Conclusion: why Postlegate will keep coming up
Postlegate remains one of poker’s defining scandals because it changed the conversation. It forced players to think about live-stream security, production access, and the difference between a heater and a hidden edge. It also showed how difficult it can be to turn suspicion into a legal conclusion.
For today’s players, the message is practical: choose trustworthy environments, pay attention to game security, and never assume that entertainment value alone equals integrity. Whether you play cash games, follow streams, or study the game through poker school, this case is a reminder that poker’s biggest asset is trust — and trust is fragile.
FAQ
What is Postlegate in poker?
Postlegate is the nickname for the cheating scandal involving Mike Postle and the Stones Live livestream, where he was accused of using real-time card information.
Was Mike Postle ever convicted of cheating?

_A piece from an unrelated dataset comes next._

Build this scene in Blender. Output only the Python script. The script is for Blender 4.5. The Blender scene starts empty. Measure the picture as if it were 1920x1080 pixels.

No criminal charges were filed, and the civil case ended without a formal finding of guilt. The controversy remains unresolved in a legal sense.

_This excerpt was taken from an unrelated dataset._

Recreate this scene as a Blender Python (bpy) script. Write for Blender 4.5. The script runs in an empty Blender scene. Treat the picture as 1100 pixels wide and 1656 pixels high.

Why did people suspect Mike Postle was cheating?
Observers pointed to his unusually accurate folds, bluffs, and calls, plus archived footage showing him frequently looking down toward his lap during hands.
What happened to Mike Postle after the scandal?
He mostly disappeared from live poker, briefly resurfacing at Beau Rivage in 2023 and later denying the allegations again in an X Spaces discussion in 2024.
Why does Postlegate matter to poker players today?
It highlighted the risks of live-stream security failures and showed why access control and transparency are essential in poker rooms and streamed cash games.